**REQUIRED WORK:** Nothing after the line with "W.node_tree.nodes['Background'].inputs[1].default_value = 0.06" belongs in the copy; extract the lines below from the top through that line, pictures left out.

** Begin DATA **

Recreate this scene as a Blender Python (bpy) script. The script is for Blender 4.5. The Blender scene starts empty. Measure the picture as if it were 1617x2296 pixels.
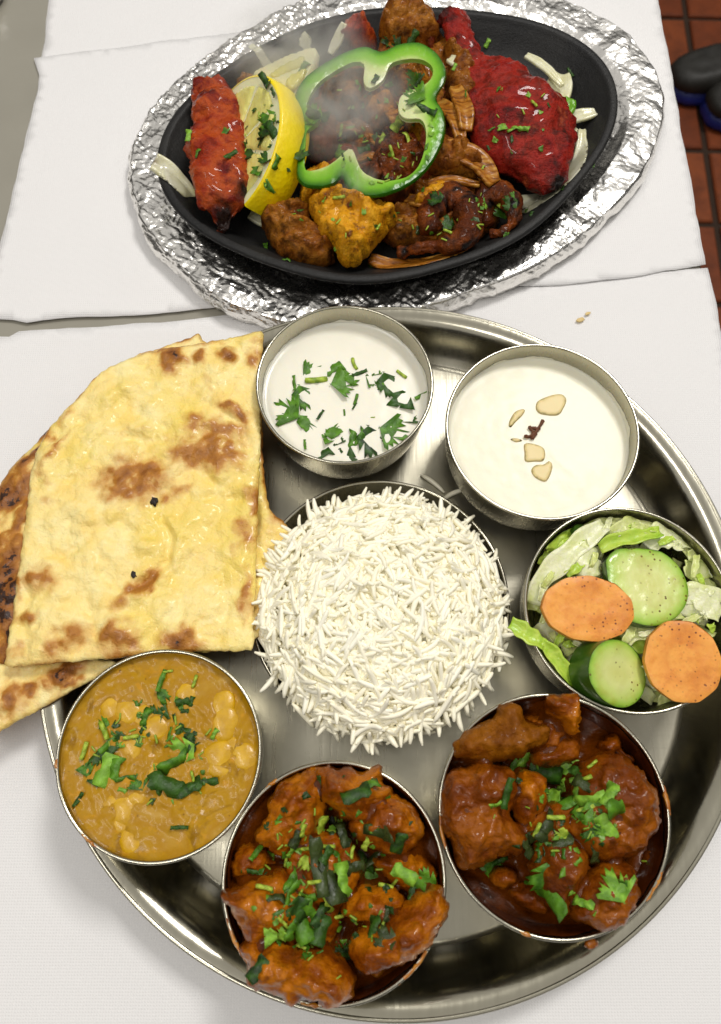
import bpy, math, random
import numpy as np
from mathutils import Vector, Matrix
from mathutils.geometry import delaunay_2d_cdt
from mathutils.bvhtree import BVHTree

# ------------------------------------------------------------------ scene, camera, light
SC = bpy.context.scene
COL = SC.collection
TILT = math.radians(19.0); DIST = 0.42; FPX = 1724.0; IW, IH = 1617.0, 2296.0
CAM = np.array([0.0, -DIST*math.sin(TILT), DIST*math.cos(TILT)])
cd = bpy.data.cameras.new('camera'); cam = bpy.data.objects.new('camera', cd); COL.objects.link(cam)
cam.location = CAM; cam.rotation_euler = (TILT, 0, 0)
cd.sensor_fit = 'VERTICAL'; cd.sensor_height = 36; cd.lens = 36*FPX/IH
cd.clip_start = 0.02; cd.clip_end = 50
cd.dof.use_dof = True; cd.dof.focus_distance = 0.385; cd.dof.aperture_fstop = 12.0
SC.camera = cam

W = bpy.data.worlds.new('World'); SC.world = W; W.use_nodes = True
W.node_tree.nodes['Background'].inputs[0].default_value = (1.0, 0.95, 0.86, 1)
W.node_tree.nodes['Background'].inputs[1].default_value = 0.06

def area(name, loc, target, sx, sy, power, color):
    l = bpy.data.lights.new(name, 'AREA'); l.shape = 'RECTANGLE'; l.size = sx; l.size_y = sy
    l.energy = power; l.color = color
    o = bpy.data.objects.new(name, l); COL.objects.link(o); o.location = loc
    o.rotation_euler = (Vector(target)-Vector(loc)).to_track_quat('-Z', 'Y').to_euler()
    return o
area('ceiling_panel_light', (0.75, 1.05, 2.1), (0, 0.05, 0), 0.50, 0.50, 34, (1.0, 0.97, 0.93))
area('ceiling_tube_light', (-0.55, -0.35, 1.65), (0, 0, 0), 1.1, 0.16, 10, (1.0, 0.965, 0.92))
area('ceiling_bounce_light', (0.0, 0.3, 2.4), (0, 0.1, 0), 7.0, 7.0, 84, (1.0, 0.965, 0.915))

vs = SC.view_settings
vs.view_transform = 'Standard'; vs.look = 'None'; vs.gamma = 1; vs.exposure = -0.15; vs.use_curve_mapping = False
SC.cycles.max_bounces = 8; SC.cycles.diffuse_bounces = 6; SC.cycles.adaptive_threshold = 0.02; SC.cycles.volume_bounces = 1
SC.cycles.use_denoising = True
SC.cycles.sample_clamp_indirect = 6.0

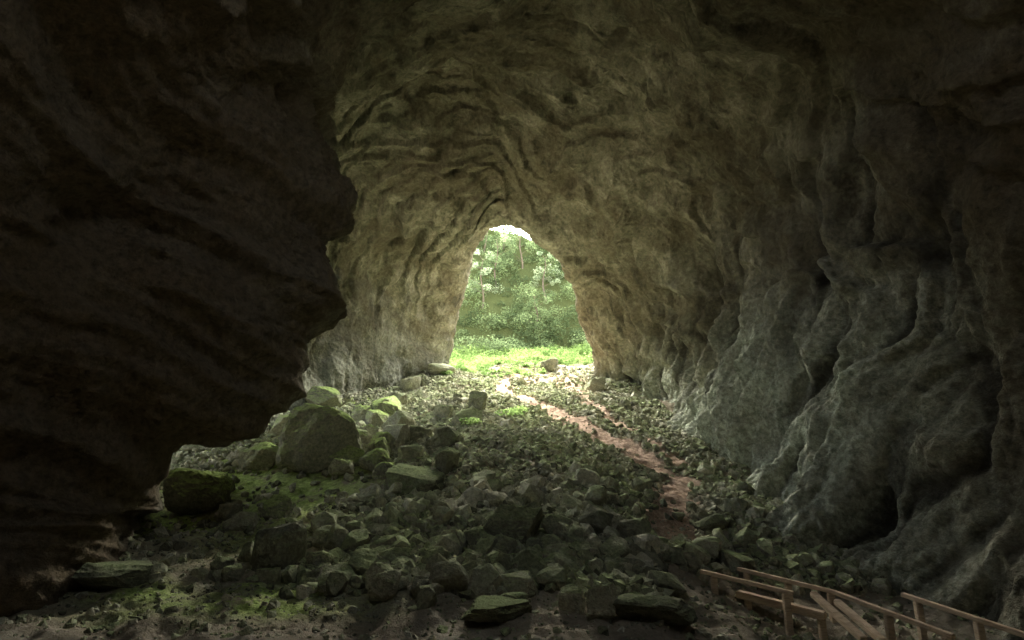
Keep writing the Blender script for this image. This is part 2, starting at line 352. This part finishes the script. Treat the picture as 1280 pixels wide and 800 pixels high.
for i,(px,py,wd,ht) in enumerate(B):
    c,t=hit(px,min(py+ht*.42,798)); m=t/F
    if i>=37 and pathmask(c[:1],c[1:2],.8)[0]>.2: continue
    v,f=proto(500+i,20,4 if i<37 else 3,.15,(1,.92,.95)); a=rng.uniform(-.5,.5) if i<37 else rng.uniform(0,6); R_=np.array([[math.cos(a),-math.sin(a),0],[math.sin(a),math.cos(a),0],[0,0,1]])
    v=v*np.array([wd*m*.54,wd*m*.45,ht*m*.62])@R_.T
    v=v+np.array([c[0],c[1]+wd*m*.35,terrain(c[0],c[1]+wd*m*.35)[0]+ht*m*.3])
    mk('boulder',v,f,M_MOSSY if (px<480 and py<640) else M_BOUL,False,dict(rnd=np.full(len(v),rng.uniform(.2,.75) if i not in (1,2,6,7,16) else .05)))
# ---------------------------------------------------------------- foliage
def leaves(centers,sizes):
    k=len(centers); R_=rotm(k,1.2); base=np.array([[-.5,0,0],[0,-.22,.04],[.5,0,0],[0,.22,.04]])
    vv=np.einsum('kij,knj->kni',R_,base[None]*sizes[:,None,None])+centers[:,None,:]
    return vv.reshape(-1,3),np.arange(4*k).reshape(k,4)
def clump(c,r,nn,sq=(1,1,.8)):
    u=rng.normal(size=(nn,3)); u/=np.linalg.norm(u,axis=1)[:,None]
    rr=(1+.35*perlin(u*2.2+rng.uniform(0,50)))*rng.uniform(.55,1.05,nn)
    return np.array(c)+u*rr[:,None]*r*np.array(sq)
def foliage(name,cl,mat,smin=.2,smax=.42,parent=None):
    C=np.concatenate(cl); rv=np.concatenate([np.clip(rng.uniform(0,1)**1.3*.85+rng.uniform(-.1,.3,len(c)),0,1) for c in cl])
    v,f=leaves(C,rng.uniform(smin,smax,len(C))); return mk(name,v,f,mat,False,dict(rnd=np.repeat(rv,4)),parent)
cl=[]
for i in range(360):
    x=rng.uniform(-22,26); y=rng.uniform(73,96); z=terrain(x,y)[0]; r=rng.uniform(.7,2.3)
    cl.append(clump((x,y,z+r*.5),r,int(150*r*r*.7)+30))
foliage('hillside_shrubs',cl,M_LEAF)
cl=[]
for i in range(520):
    x=rng.uniform(-10,14); y=rng.uniform(58.5,77); r=rng.uniform(.3,1.0)*(.6+.9*sstep(61,70,y))
    if y<65 and (x>3.5 or x<-7): continue
    cl.append(clump((x,y,terrain(x,y)[0]+r*.4),r,int(140*max(r,.6))+40,(1,1,.8)))
foliage('undergrowth',cl,M_FERN,.12,.3)
for px,py in ((655,517),(585,533),(560,470),(640,522)):
    c,t=hit(px,py); foliage('fern_patch',[clump((c[0]+rng.normal(0,.4),c[1]+rng.normal(0,.4),c[2]+.3),.4,70,(1,1,.5)) for _ in range(5)],M_FERN,.1,.2)
def tube(pts,rad,ns=8):
    V=[];pts=np.array(pts,float)
    for i,p in enumerate(pts):
        for j in range(ns):
            a=2*math.pi*j/ns; V.append((p[0]+rad[i]*math.cos(a),p[1]+rad[i]*math.sin(a),p[2]))
    Fc=[[i*ns+j,i*ns+(j+1)%ns,(i+1)*ns+(j+1)%ns,(i+1)*ns+j] for i in range(len(pts)-1) for j in range(ns)]
    return np.array(V),np.array(Fc)
for i,(x,y,h) in enumerate([(-4.5,82,8),(1.5,88,8),(5,84,7),(10,87,8),(-8,87,8),(3.5,80,5),(-1.5,91,8),(15,84,8),(-14,84,8),(-2.5,85,8),(7,90,7),(-4.5,91,8),(3,92,6)]):
    z=terrain(x,y)[0]-.3; e=bpy.data.objects.new('tree',None); scene.collection.objects.link(e)
    pts=[(x+.25*math.sin(k*1.1+i),y+.2*math.cos(k+i),z+h*k/6) for k in range(7)]
    v,f=tube(pts,np.linspace(.16,.04,7)); mk('trunk',v,f,M_BARK,True,None,e)
    cs=[]
    for b in range(14):
        k=rng.integers(1,7); a=rng.uniform(0,6.28); L=rng.uniform(.8,2.8); p0=np.array(pts[k]); p1=p0+np.array([math.cos(a)*L,math.sin(a)*L,L*.4])
        v,f=tube([p0,(p0+p1)/2+[0,0,.1],p1],[.06,.04,.02],6); mk('limb',v,f,M_BARK,True,None,e)
        cs.append(clump(p1,rng.uniform(.5,1.2),110,(1,1,.7)))
    foliage('crown',cs,M_FAR if i%2==0 else M_LEAF,.14,.3,e)
# ---------------------------------------------------------------- wooden railings
def beam(p,q,wd,th,parent,name):
    p=Vector(p);q=Vector(q); d=(q-p); L=d.length; d.normalize(); up=Vector((0,0,1)) if abs(d.z)<.9 else Vector((0,1,0))
    s=d.cross(up).normalized(); u=s.cross(d)
    bm=bmesh.new(); bmesh.ops.create_cube(bm,size=1)
    for v in bm.verts: v.co=Vector((v.co.x*L,v.co.y*wd,v.co.z*th))
    bmesh.ops.bevel(bm,geom=list(bm.edges),offset=min(wd,th)*.12,segments=2,affect='EDGES')
    M=Matrix((d,s,u)).transposed().to_4x4(); M.translation=(p+q)/2; bm.transform(M)
    me=bpy.data.meshes.new(name); bm.to_mesh(me); bm.free(); me.materials.append(M_WOOD)
    o=bpy.data.objects.new(name,me); scene.collection.objects.link(o); o.parent=parent
def emp(n):
    e=bpy.data.objects.new(n,None); scene.collection.objects.link(e); return e
def post(pt,e,extra=.08,tk=.16):
    b=(pt[0],pt[1],terrain(pt[0],pt[1])[0]-.2); beam(b,(pt[0],pt[1],pt[2]+extra),tk,tk,e,'post')
def lerp(a,b,t): return tuple(np.array(a)*(1-t)+np.array(b)*t)
e=emp('wooden_railing'); a=W(876,714,17.6); b=W(992,742,15.9); beam(a,b,.15,.10,e,'handrail')
for t in (.15,.92): post(lerp(a,b,t),e,-.05)
a=W(922,742,17.2); b=W(1032,770,15.7); beam(a,b,.28,.18,e,'lower_rail')
post(lerp(a,b,.12),e,0);post(lerp(a,b,.95),e,.05)
e=emp('wooden_railing'); a=W(922,711,18.3); b=W(1042,740,16.4); c=W(1192,796,13.6); beam(a,b,.14,.10,e,'handrail'); beam(b,c,.14,.10,e,'handrail')
for t in (.1,.55,.97): post(lerp(a,b,t),e,-.05)
for t in (.5,.95): post(lerp(b,c,t),e,-.05)
beam(W(1016,742,16.3),W(1080,800,14.4),.18,.14,e,'stair_stringer'); beam(W(1046,752,16),W(1104,802,14.2),.18,.14,e,'stair_stringer')
e=emp('wooden_railing'); a=W(1128,743,15.9); b=W(1300,800,12.9); beam(a,b,.14,.10,e,'handrail')
for t in (.13,.6,.95): post(lerp(a,b,t),e,-.05)
# ---------------------------------------------------------------- light
EL=math.radians(39); AZ=math.radians(2)
wd=bpy.data.worlds.new('World'); scene.world=wd; wd.use_nodes=True; nt=wd.node_tree; bg=nt.nodes['Background']
sky=nt.nodes.new('ShaderNodeTexSky'); sky.sky_type='NISHITA'; sky.sun_disc=False; sky.sun_elevation=EL; sky.sun_rotation=AZ; sky.dust_density=4
hs=nt.nodes.new('ShaderNodeHueSaturation'); hs.inputs['Saturation'].default_value=.4
nt.links.new(sky.outputs[0],hs.inputs['Color']); nt.links.new(hs.outputs[0],bg.inputs[0]); bg.inputs[1].default_value=2.2
sl=bpy.data.lights.new('sun','SUN'); sl.energy=250; sl.angle=math.radians(74); sl.color=(1,.985,.94)
so=bpy.data.objects.new('sun',sl); scene.collection.objects.link(so)
dirv=Vector((-math.sin(AZ)*math.cos(EL),-math.cos(AZ)*math.cos(EL),-math.sin(EL))); so.rotation_euler=dirv.to_track_quat('-Z','Y').to_euler(); so.location=(0,80,80)
cam=bpy.data.cameras.new('camera'); cam.lens=20; cam.sensor_width=36; cam.clip_end=2000; cam.clip_start=.1
co=bpy.data.objects.new('camera',cam); scene.collection.objects.link(co); co.location=(0,0,H); co.rotation_euler=(math.pi/2+PITCH,0,0)
scene.camera=co
scene.view_settings.view_transform='Standard'; scene.view_settings.look='None'; scene.view_settings.exposure=0
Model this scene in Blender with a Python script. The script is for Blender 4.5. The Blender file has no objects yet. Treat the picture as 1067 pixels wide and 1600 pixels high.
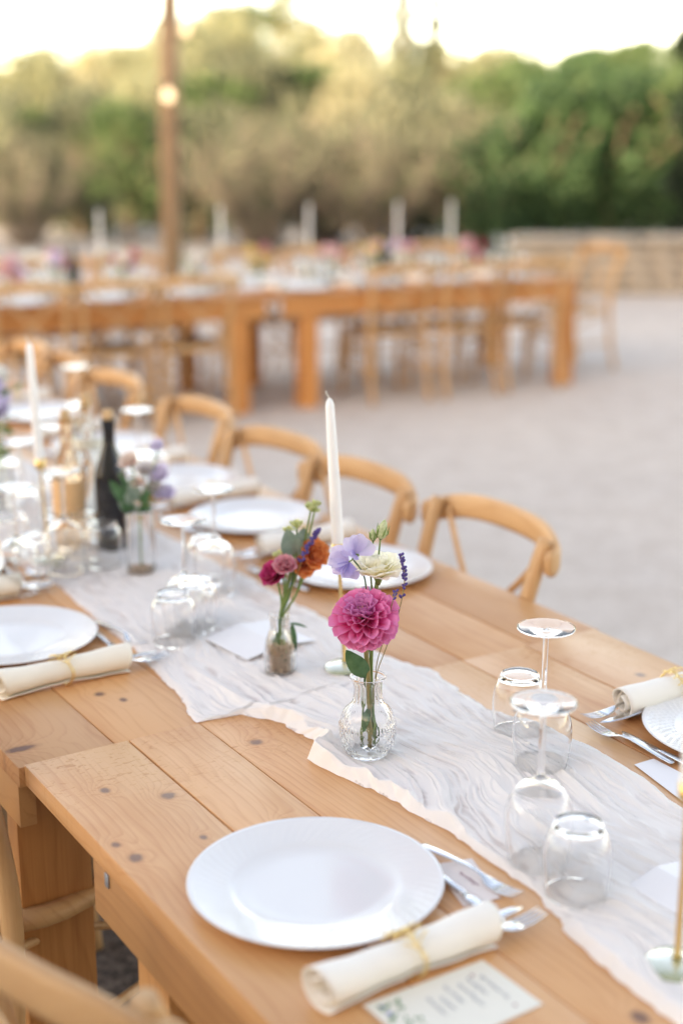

** End DATA **

**SOLUTION FOR THIS TASK:**
Recreate this scene as a Blender Python (bpy) script. The script is for Blender 4.5. The Blender scene starts empty. Measure the picture as if it were 1617x2296 pixels.
import bpy, math, random
import numpy as np
from mathutils import Vector, Matrix
from mathutils.geometry import delaunay_2d_cdt
from mathutils.bvhtree import BVHTree

# ------------------------------------------------------------------ scene, camera, light
SC = bpy.context.scene
COL = SC.collection
TILT = math.radians(19.0); DIST = 0.42; FPX = 1724.0; IW, IH = 1617.0, 2296.0
CAM = np.array([0.0, -DIST*math.sin(TILT), DIST*math.cos(TILT)])
cd = bpy.data.cameras.new('camera'); cam = bpy.data.objects.new('camera', cd); COL.objects.link(cam)
cam.location = CAM; cam.rotation_euler = (TILT, 0, 0)
cd.sensor_fit = 'VERTICAL'; cd.sensor_height = 36; cd.lens = 36*FPX/IH
cd.clip_start = 0.02; cd.clip_end = 50
cd.dof.use_dof = True; cd.dof.focus_distance = 0.385; cd.dof.aperture_fstop = 12.0
SC.camera = cam

W = bpy.data.worlds.new('World'); SC.world = W; W.use_nodes = True
W.node_tree.nodes['Background'].inputs[0].default_value = (1.0, 0.95, 0.86, 1)
W.node_tree.nodes['Background'].inputs[1].default_value = 0.06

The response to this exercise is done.